本来慰謝料と財産分与の請求権は別個のものです。
しかし、慰謝料と財産分与を区別しないで請求するケースも珍しくありません
なお、財産分与は婚姻後、夫婦で築いた財産が対象となり、婚姻前の財産や個人的に貰ったプレゼント、また相続財産は対象にならないので注意が必要です。

3.年金分割

年金分割とは、上限を半分として将来受け取る年金を配分する制度です。
とはいえ、夫婦であればだれでも年金分割できるわけではありません。
条件としては、相手方が共済年金、もしくは厚生年金保険に加入しており、保険料をしっかり納付していることです。
国民年金保険は年金分割の対象ではないので覚えておきましょう。
加えて、2と同じように、婚姻前に相手が支払っていた年金保険料は対象になりません。
更に言えば、納付期間が25年以上ない場合には、年金の受給資格が発生しません
年金分割をおこなえたとしても、ケースによっては、年金を受給できないこともありますので、注意しましょう。

4.慰謝料

慰謝料とは、パートナーが原因で夫婦関係が破綻した場合や、パートナーの行為によって精神的苦痛を感じたときに請求が可能です。
つまり調停をおこなったとしても、相手に有責事由が無い限りは請求することが出来ません。
なお、意外に思われるかもしれませんが、慰謝料は、離婚をしなくても請求が可能です。
ただし、不貞行為などを知ってから3年、または事実があってから20年経過すると、請求権が消滅し、時効が成立するのでご注意ください
また、離婚後、慰謝料請求調停によって請求することも可能です。
ただし、相手が有責であることを証明する必要があるので、事前に知っていた場合には、離婚後よりも、離婚前に取り決めをおこなった方が良いかもしれません。
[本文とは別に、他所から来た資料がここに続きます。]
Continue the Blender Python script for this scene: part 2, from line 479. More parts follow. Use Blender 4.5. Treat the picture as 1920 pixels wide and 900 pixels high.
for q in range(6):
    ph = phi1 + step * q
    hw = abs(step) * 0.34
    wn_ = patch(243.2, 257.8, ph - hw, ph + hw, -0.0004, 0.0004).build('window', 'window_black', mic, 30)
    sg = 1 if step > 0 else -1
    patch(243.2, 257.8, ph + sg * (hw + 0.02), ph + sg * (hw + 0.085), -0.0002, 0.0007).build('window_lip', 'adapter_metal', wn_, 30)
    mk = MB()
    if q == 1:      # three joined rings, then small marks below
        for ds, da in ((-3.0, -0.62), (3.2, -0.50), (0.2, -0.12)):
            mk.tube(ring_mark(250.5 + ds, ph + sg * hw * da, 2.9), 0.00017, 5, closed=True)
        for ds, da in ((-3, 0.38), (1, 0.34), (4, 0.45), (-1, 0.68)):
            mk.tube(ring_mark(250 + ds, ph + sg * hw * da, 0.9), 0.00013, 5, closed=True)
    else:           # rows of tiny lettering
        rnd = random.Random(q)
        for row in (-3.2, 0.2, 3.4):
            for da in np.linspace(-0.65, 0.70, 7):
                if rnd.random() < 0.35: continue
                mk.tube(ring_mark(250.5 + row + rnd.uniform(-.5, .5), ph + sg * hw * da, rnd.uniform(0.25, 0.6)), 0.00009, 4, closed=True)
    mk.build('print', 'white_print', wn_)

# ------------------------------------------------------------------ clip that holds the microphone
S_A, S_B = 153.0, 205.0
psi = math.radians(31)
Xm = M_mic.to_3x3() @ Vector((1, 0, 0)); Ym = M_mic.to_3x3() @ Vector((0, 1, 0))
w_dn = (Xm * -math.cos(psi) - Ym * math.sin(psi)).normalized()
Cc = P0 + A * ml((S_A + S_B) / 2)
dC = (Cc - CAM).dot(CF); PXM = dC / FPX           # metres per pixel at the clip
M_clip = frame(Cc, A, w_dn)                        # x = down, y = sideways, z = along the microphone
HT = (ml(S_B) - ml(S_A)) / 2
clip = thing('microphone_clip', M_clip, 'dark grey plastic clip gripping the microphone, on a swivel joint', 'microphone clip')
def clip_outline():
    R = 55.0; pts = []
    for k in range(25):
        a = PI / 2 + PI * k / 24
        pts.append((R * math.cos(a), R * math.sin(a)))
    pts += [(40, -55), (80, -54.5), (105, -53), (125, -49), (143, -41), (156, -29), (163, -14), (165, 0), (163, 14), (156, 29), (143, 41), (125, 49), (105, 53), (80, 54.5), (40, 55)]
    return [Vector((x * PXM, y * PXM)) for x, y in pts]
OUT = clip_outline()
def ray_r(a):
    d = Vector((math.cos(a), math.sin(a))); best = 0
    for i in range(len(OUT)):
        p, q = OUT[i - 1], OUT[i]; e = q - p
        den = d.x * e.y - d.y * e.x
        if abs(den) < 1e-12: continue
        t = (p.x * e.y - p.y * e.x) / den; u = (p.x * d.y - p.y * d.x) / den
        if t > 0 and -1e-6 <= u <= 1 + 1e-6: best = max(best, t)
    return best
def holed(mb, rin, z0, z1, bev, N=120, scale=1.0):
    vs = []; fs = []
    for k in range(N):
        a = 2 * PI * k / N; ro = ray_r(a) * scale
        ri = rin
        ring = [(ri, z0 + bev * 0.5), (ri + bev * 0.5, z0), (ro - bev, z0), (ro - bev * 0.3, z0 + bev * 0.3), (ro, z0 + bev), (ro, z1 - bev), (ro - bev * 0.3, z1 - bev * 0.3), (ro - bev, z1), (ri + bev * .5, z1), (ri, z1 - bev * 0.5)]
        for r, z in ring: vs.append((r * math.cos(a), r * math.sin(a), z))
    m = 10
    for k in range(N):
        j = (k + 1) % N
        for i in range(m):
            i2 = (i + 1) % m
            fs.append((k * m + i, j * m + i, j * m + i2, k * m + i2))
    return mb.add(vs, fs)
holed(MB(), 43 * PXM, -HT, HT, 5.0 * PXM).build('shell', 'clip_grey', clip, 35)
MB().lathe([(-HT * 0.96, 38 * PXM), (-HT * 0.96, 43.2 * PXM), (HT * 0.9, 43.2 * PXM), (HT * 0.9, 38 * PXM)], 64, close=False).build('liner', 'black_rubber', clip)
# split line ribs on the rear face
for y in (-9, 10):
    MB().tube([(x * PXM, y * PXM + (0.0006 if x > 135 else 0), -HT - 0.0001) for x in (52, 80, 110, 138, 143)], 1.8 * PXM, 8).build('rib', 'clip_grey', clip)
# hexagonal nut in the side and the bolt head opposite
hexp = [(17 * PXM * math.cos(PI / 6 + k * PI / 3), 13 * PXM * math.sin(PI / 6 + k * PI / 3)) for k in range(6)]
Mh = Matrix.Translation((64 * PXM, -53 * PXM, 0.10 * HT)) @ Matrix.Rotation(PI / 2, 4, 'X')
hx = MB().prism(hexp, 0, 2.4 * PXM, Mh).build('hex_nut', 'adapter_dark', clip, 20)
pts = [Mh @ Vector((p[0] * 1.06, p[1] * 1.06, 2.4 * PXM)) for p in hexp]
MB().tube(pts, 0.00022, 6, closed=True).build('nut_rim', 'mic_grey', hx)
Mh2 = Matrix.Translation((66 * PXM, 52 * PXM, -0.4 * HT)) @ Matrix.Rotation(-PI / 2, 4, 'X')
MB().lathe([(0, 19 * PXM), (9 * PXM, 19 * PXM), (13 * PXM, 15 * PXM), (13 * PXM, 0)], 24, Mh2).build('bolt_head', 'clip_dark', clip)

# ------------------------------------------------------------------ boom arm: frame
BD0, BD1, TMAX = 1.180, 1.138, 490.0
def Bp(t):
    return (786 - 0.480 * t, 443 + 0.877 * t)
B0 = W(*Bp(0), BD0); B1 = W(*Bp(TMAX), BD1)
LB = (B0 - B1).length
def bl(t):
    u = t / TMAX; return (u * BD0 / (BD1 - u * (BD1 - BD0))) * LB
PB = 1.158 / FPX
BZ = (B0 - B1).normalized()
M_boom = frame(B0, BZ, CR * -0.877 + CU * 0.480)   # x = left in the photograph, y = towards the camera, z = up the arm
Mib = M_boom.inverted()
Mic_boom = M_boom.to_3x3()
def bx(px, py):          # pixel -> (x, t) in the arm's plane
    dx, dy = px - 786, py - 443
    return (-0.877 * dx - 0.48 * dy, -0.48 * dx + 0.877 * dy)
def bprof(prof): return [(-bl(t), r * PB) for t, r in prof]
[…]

【弁護士に依頼?】離婚調停を検討したときに弁護士へ依頼するメリットを知ろう!

まとめ

今回は離婚調停の流れや、取り決めできることについてお話してきました。
調停に必要な費用についても確認しましたが、案外安いなと感じた方もいるのではないでしょうか。
また、「調停で決めることとは?」で紹介した以外にも養育費を取り決めすることも可能です。
調停をおこない、成立すると、調停で取り決めしたことが記載された調停調書が作成されます。
調停調書は取り決めたものによっては、強制執行認諾文言をついた公正証書とおなじような効力を発揮します。
したがって、養育費の取り決めをおこなえば、パートナーから養育費が滞ったときに強制執行することが可能なのです
そのため、「どうしても話し合いにならない」時には、調停をうまく活用した方が良いでしょう。